The last working week of the year comes to an end. Every year, semester 1 is like a marathon. Sometimes I reach the end delirious and hyper. 2017 is not one of those years. Right now I feel utterly fatigued, just grateful to have reached this point without any significant loss of faculties. It would be good to slumber through the next eleven days to tell the truth — but I can’t, there are festive duties to perform of course. But that doesn’t mean I have to think much about them; that’s the good news.
Commercial forestry is not inherently a bad thing: there are many beautiful and well-managed plantations in England. But there are prices to pay, and when you see a ravaged landscape like this one — well, it does make you realise that this is not nurtured land.
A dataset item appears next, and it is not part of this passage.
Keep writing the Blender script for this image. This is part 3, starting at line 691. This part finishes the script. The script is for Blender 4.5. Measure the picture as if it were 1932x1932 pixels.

More like arboreal strip-mining, take the products and leave a wasteland behind. In this mist it looks almost apocalyptic, like the zombies are just over the horizon. Maybe one day Treebeard will stomp out of the remaining woods, like he does in The Two Towers, and swear vengeance against the human despoilers.
This was the first photo I took today, and while I did in the end go on to take more, I didn’t really need to. As soon as I saw this, I thought – this is me, today. This is how I feel.
Winter, as such, I don’t mind. I can take the cold and it tends to look nice (as here). It’s the darkness that pisses me off, and we haven’t even reached the Solstice yet. On winter days when I’m around home I can just about get it in me to go out when the sun finally struggles up, but otherwise, if it can’t be bothered, usually neither can I.
Welcome back to the Amex Stadium, Brighton, venue for several previous shots: all of which were preludes to victories by the mighty Brighton and Hove Albion. Today’s score versus Burnley: 0-0, so I lose my 100% win-only record there, but still, a point’s a point.
A bit of play in the processing. But what the hell, I feel like the country’s regressed a century or so. Last-but-one day in Manchester this year — with the state of the trains at the moment, that is no bad thing.